If you’re like me, you don’t want hype. You want signal. So yes, explore Telus remote careers if the listing matches your strengths. But skip the fantasy version of the job. Read the posting like a strategist, tailor like a pro, and protect your time.

Frequently Asked Questions

What kinds of TELUS remote jobs show up most often?

Most TELUS remote jobs that surface most often tend to be customer support, service, and operations-related roles rather than core engineering, product, or data positions. Common examples include customer service, service coordination, sales support, and back-office workflow roles with strong communication and process requirements.

Are TELUS work from home jobs good for tech professionals?

TELUS work from home jobs can work for tech professionals as a short-term bridge role, especially if you need stable remote income. However, many listings are support-heavy, so they may not directly advance a software, analytics, or product career unless you clearly frame transferable skills and measurable outcomes.

How should I tailor my resume for TELUS remote jobs?

For TELUS remote jobs, match your resume to the exact language in the posting where it is truthful. Highlight support metrics like SLA compliance, CSAT, queue volume, resolution time, retention, or escalation handling.

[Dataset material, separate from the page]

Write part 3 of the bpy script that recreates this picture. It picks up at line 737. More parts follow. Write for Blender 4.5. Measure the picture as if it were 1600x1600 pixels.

Recruiters and ATS tools often reward clear evidence of workflow fit over broad, generic claims.

Does remote mean flexible in TELUS remote careers?

Not always. TELUS remote careers may still involve fixed shifts, time-zone coverage, weekends, training requirements, location limits, or strict schedule adherence. A role can be fully remote without being flexible, so review the hours, onboarding terms, equipment rules, and performance expectations before applying.

Where should I apply for TELUS remote jobs to avoid duplicate or outdated listings?

The best place to start is the official TELUS Careers site, since it usually provides the cleanest and most accurate listing details. You can also compare openings with trusted job boards, but avoid applying through multiple reposts of the same role and verify whether it is TELUS or TELUS International.